A TCP sender transmits a burst of data at twice its contracted rate for 500ms, then returns to normal. Under traffic shaping, what does the receiver observe?
APackets are delayed but eventually all arrive; TCP sees increased latency but no loss
BAll packets exceeding the rate limit are immediately dropped; TCP retransmits them
CThe burst passes through unaffected because TCP handles rate control end-to-end
DThe sender is disconnected from the network for violating the rate limit
Traffic shaping buffers excess packets rather than discarding them. The burst is absorbed into the shaper's queue and released at the configured rate, so all packets arrive — but later than they would have without shaping. TCP sees higher latency and possible jitter, but not packet loss. Under policing, the excess packets would instead be dropped, forcing TCP retransmission.
Question 2 Multiple Choice
In the token bucket algorithm, what does a larger bucket (burst size) allow compared to a smaller one?
ALarger bursts of traffic to pass at full rate before rate limiting kicks in
BA higher sustained average rate over time
CFaster token generation, effectively increasing the configured rate
DMore packets to be dropped before alerting the network operator
The token bucket's burst size determines how many tokens can accumulate. A larger bucket lets more packets pass in a sudden burst (while tokens are plentiful) before the rate limit is enforced. The average sustained rate is still determined by the token generation rate, not the bucket size. A smaller bucket enforces a stricter, more uniform flow.
Question 3 True / False
Traffic shaping adds latency to excess packets but does not discard them.
TTrue
FFalse
Answer: True
Shaping holds excess packets in a queue until enough tokens are available for transmission — packets are delayed, not dropped. This is its defining characteristic and the key difference from policing. The tradeoff is that buffers add latency and jitter, which matters for real-time applications but is generally acceptable for bulk transfers like file downloads or TCP streams.
Question 4 True / False
Policing is generally preferable to shaping because it seldom adds latency to network traffic.
TTrue
FFalse
Answer: False
While policing avoids adding latency (excess packets are dropped immediately, not queued), it causes packet loss, which is often worse. Lost packets force TCP retransmission, wasting bandwidth and adding overall delay. For applications where packet loss is costly (file transfers, video streaming), shaping's added latency is usually preferable. Policing is appropriate at network boundaries where the operator has no buffer obligation — not as a universal improvement.
Question 5 Short Answer
Why would an ISP deploy policing at its network edge rather than shaping, even though policing causes packet loss for customers who exceed their contracted rate?
Think about your answer, then reveal below.

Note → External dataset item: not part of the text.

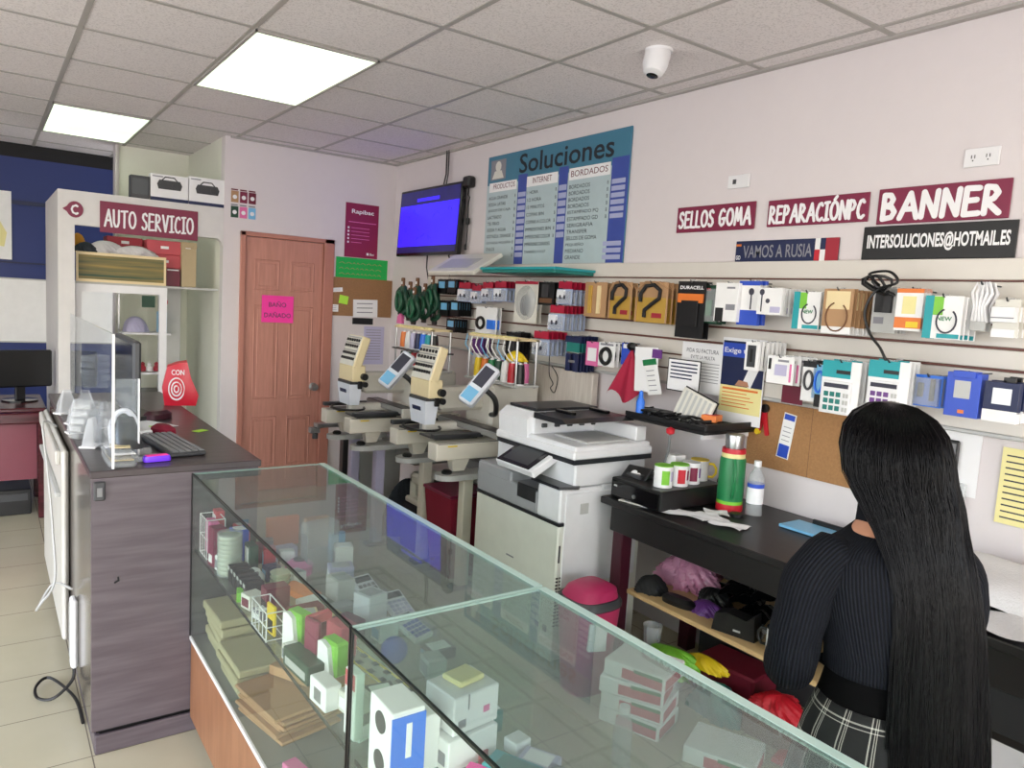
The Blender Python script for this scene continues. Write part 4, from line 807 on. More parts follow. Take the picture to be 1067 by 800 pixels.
s = T('ribbon_charm', 'small red and yellow ribbon charm hanging by the corner of the warm cork board', 'ornament', (2.914, 2.08, 1.13)); P(s, 'ribbon', MB(f).strokes([[(.0, .0), (.02, .06), (.03, .1)], [(.05, .0), (.035, .06), (.03, .1)]], .018, 0, .01), 'red'); P(s, 'black_top', MB(f).lathe([(0, 0), (.02, 0), (.02, .012), (0, .012)], (.03, .115, 0), 12), 'black'); P(s, 'yellow_tip', MB(f).lathe([(0, 0), (.014, 0), (.014, .012), (0, .012)], (.0, .005, 0), 10), 'yellow')
f = F_right(2.914, 2.175, 1.19); G('wall_tag', MB(f).box(0, 0, 0, .07, .08, .002), 'paper', 'small white square note between the tall poster and ribbon charm', 'note')
f = F_right(2.88, 2.32, 1.155)
s = T('invoice_poster', 'dark blue and cream poster reading Exige tu factura on the slatwall', 'poster', (2.88, 2.2, 1.155))
P(s, 'sheet', MB(f).box(0, 0, 0, .245, .40, .003), 'paper'); P(s, 'dark_ground', MB(f).box(.005, .175, .003, .24, .385, .004), 'navy'); P(s, 'blue_band', MB(f).box(.005, .31, .004, .24, .375, .005), 'blue'); P(s, 'cream_ground', MB(f).box(.005, .05, .003, .24, .175, .004), 'paleyellow')
P(s, 'heading', MB(f).text('Exige tu fac', .015, .322, .21, .032, .0052, bold=.012), 'paper'); P(s, 'receipt_picture', MB(f @ Matrix.Translation((.13, .19, 0)) @ Matrix.Rotation(-.4, 4, 'Z')).box(0, 0, .004, .05, .1, .0055), 'paper'); P(s, 'hand_picture', MB(f).prism([(.09, .178), (.17, .178), (.16, .2), (.11, .205)], .004, .006), 'skin')
k = MB(f).box(.02, .155, .004, .22, .165, .005); [k.box(.02, .14-.016*i, .004, .16+.02*(i % 3), .144-.016*i, .005) for i in range(5)]; P(s, 'text_lines', k, 'orange')
f = F_right(2.884, 2.575, 1.27)
s = T('white_notice', 'white paper notice reading PIDA SU FACTURA EVITE LA MULTA', 'notice', (2.884, 2.44, 1.27)); P(s, 'sheet', MB(f).box(0, 0, 0, .27, .245, .002), 'paper'); k = MB(f).text('PIDA SU FACTURA', .03, .195, .2, .02, .0024).text('EVITE LA MULTA', .06, .165, .15, .017, .0024); P(s, 'lettering', k, 'print_dark'); k = MB(f); [k.box(.03, .145-.015*i, .002, .24, .148-.015*i, .0026) for i in range(7)]; P(s, 'fine_print', k, 'print_grey')
f = F_right(2.80, 2.585, 1.19)
s = T('framed_notice', 'white notice with black border leaning on the corner shelf', 'notice', (2.8, 2.55, 1.19)); P(s, 'sheet', MB(f).box(0, 0.08, 0, .21, .24, .002), 'black'); P(s, 'face', MB(f).box(.005, .085, .002, .205, .235, .003), 'paper'); k = MB(f); [k.box(.02, .215-.018*i, .003, .19-.03*(i > 2), .222-.018*i, .0035) for i in range(5)]; P(s, 'print_lines', k, 'navy')
f = F_right(2.70, 2.43, 1.175) @ Matrix.Rotation(-.28, 4, 'Z') @ Matrix.Rotation(-.2, 4, 'X')
s = T('clear_bag_of_paper', 'clear bag of silvery sheets leaning on the corner shelf', 'bag', (2.68, 2.45, 1.175)); P(s, 'sheets', MB(f).box(0, 0, 0, .2, .14, .015, .003), 'offwhite'); P(s, 'back_board', MB(f).box(-.004, -.004, -.004, .206, .146, .0, .001), 'black'); k = MB(f); [k.box(.02+.03*i, .01, .015, .035+.03*i, .13, .017, .001) for i in range(6)]; P(s, 'folds', k, 'lightgrey')
# hanging leaflets and cloth
f = F_right(2.78, 2.72, 1.22) @ Matrix.Diagonal((1.35, 1, 1, 1))
s = T('price_leaflet', 'white leaflet with green band hanging over another beside the red cloth', 'leaflet', (2.78, 2.72, 1.22)); P(s, 'sheet', MB(f @ Matrix.Rotation(.05, 4, 'Z')).box(-.05, .02, 0, .07, .25, .002), 'paper'); P(s, 'front_sheet', MB(f @ Matrix.Rotation(.25, 4, 'Z')).box(.03, .0, .004, .1, .18, .006), 'white_card'); P(s, 'green_band', MB(f @ Matrix.Rotation(.25, 4, 'Z')).box(.03, .15, .006, .1, .18, .008), 'green'); P(s, 'purple_corner', MB(f).box(.03, .2, .002, .08, .245, .004), 'purple')
k = MB(f @ Matrix.Rotation(.25, 4, 'Z')); [k.box(.04, .02+.025*i, .006, .08, .024+.025*i, .0075) for i in range(5)]; P(s, 'print_lines', k, 'print_grey')
s = T('red_cloth', 'crimson cloth hanging in a triangle from a slatwall peg', 'cloth', (2.82, 2.93, 1.18)); M('crimson', 'a8183c', .7, bump=.2)
f = F_right(2.80, 2.97, 1.19) @ Matrix.Diagonal((1.55, 1, 1, 1)); mb = MB(f)
mb.grid(lambda u, v: ((.115-.03*v)-(.145*(1-v))*(1-u)*1.0+.04*u*(1-v), .27*v+(.03*math.sin(u*9)*(1-v)), .012*math.sin(u*14)*(1-v)+.01), 16, 14).grid(lambda u, v: ((.115-.03*v)-(.145*(1-v))*u+.04*(1-u)*(1-v), .27*v+(.03*math.sin((1-u)*9)*(1-v)), .012*math.sin((1-u)*14)*(1-v)+.004), 16, 14)
P(s, 'cloth_body', mb, 'crimson', sharp=80); P(s, 'black_bow', MB(f).lathe([(0, -.02), (.02, -.01), (.022, .01), (0, .02)], (.085, .275, .01), 10), 'black')
# black corner shelf with a slim bracket
s = T('wall_tray', 'black wire tray shelf under the slatwall heaped with cables', 'shelf', (2.7, 2.4, 1.12))
P(s, 'tray', MB().box(2.56, 2.12, 1.128, 2.93, 2.62, 1.145, .004).box(2.56, 2.12, 1.145, 2.57, 2.62, 1.165, .002).box(2.57, 2.12, 1.145, 2.92, 2.13, 1.175, .002), 'black'); P(s, 'bracket', MB().box(2.6, 2.16, 1.1, 2.93, 2.175, 1.128), 'white_plastic')
rr = random.Random(11)
for i in range(12):
    y = 2.17+.034*i; x = 2.66+rr.uniform(-.05, .05); pts = [(x+.06*math.cos(a*1.3+i)*rr.uniform(.6, 1.1), y+.05*math.sin(a)*rr.uniform(.6, 1.1), 1.152+.012*(i % 3)+.006*math.sin(a*2)) for a in [j*.55 for j in range(15)]]
    G('coiled_cable', MB().tube(pts, .0055, 6), 'black' if i % 3 else 'darkgrey', 'black coiled cable in the heap on the wall tray' if i % 3 else 'dark grey coiled cable in the heap on the wall tray', 'cable', 'black cables heaped on the tray' if i % 3 else 'grey cables heaped on the tray')
G('spray_bottle', MB().lathe([(0, 0), (.02, 0), (.021, .07), (.012, .09), (.009, .12), (0, .125)], (2.60, 2.56, 1.146), 16), 'bluebright', 'small blue spray bottle at the left end of the wall tray', 'bottle')
bx('colour_card', 2.72, 2.22, 1.17, .08, .07, .03, .3, 'orange', 'orange printed packet on the wall tray under the poster', 'packet', topm='red')
bx('black_case', 2.66, 2.5, 1.147, .1, .16, .035, .1, 'black', 'flat black case on the wall tray', 'case')
s = T('desk_microphone', 'slim grey gooseneck rod with red tip rising from the desk to the tray', 'rod', (2.6, 2.52, .9)); P(s, 'rod', MB().tube([(2.60, 2.395, .897), (2.56, 2.32, 1.02), (2.54, 2.30, 1.11)], .006, 8), 'grey'); P(s, 'tip', MB().lathe([(0, -.02), (.018, -.01), (.02, .01), (0, .02)], (2.535, 2.295, 1.12), 14), 'red')
# tablet and papers behind the woman
f = F_right(2.926, 1.36, 1.05)
s = T('white_wall_panel', 'large white paper panel on the wall behind the woman', 'panel', (2.926, 1.25, 1.05)); P(s, 'sheet', MB(f).box(-.03, 0, 0, .19, .25, .003), 'paper')
f = F_right(2.915, 1.36, 1.09)
s = T('wall_tablet', 'grey tablet with black rim hung on the wall behind the woman', 'tablet', (2.91, 1.29, 1.09)); P(s, 'rim', MB(f).box(0, 0, 0, .125, .16, .012, .008), 'black'); P(s, 'screen', MB(f).box(.01, .012, .012, .115, .148, .014), 'grey'); P(s, 'white_card', MB(f).box(.06, .02, .014, .1, .07, .015), 'paper')
s = T('clear_pocket', 'clear wall pocket holding white paper below the tablet', 'holder', (2.9, 1.24, 1.0)); P(s, 'pocket', MB(F_right(2.9, 1.30, .95)).box(0, 0, 0, .11, .15, .02, .003), 'haze_clear'); P(s, 'paper', MB(F_right(2.905, 1.29, .96)).box(0, 0, 0, .09, .11, .006), 'paper')
f = F_right(2.926, 1.10, .985)
s = T('yellow_notice', 'pale yellow printed notice on the wall at the picture edge', 'notice', (2.926, 1.0, .985)); P(s, 'sheet', MB(f).box(0, 0, 0, .2, .27, .003), 'paleyellow'); k = MB(f); [k.box(.015, .24-.022*i, .003, .18, .245-.022*i, .0036) for i in range(11)]; P(s, 'print_lines', k, 'print_dark')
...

Model answer: The ISP's role at its edge is enforcement, not accommodation. The ISP has no obligation to buffer a customer's excess traffic — doing so would consume ISP resources (memory, latency) on behalf of a customer who has exceeded their service agreement. Policing places the cost of rate violation on the offending party: excess packets are dropped, TCP detects loss, and the sender must retransmit. The customer's own edge router should shape outbound traffic to stay within limits; the ISP polices as a backstop to ensure contracted rates are respected regardless.
The placement of shaping vs. policing reflects who owns the buffer. Shapers are deployed where the sender accepts responsibility for smooth delivery; policers are deployed where the network operator enforces a hard contractual limit and bears no obligation for non-conforming traffic.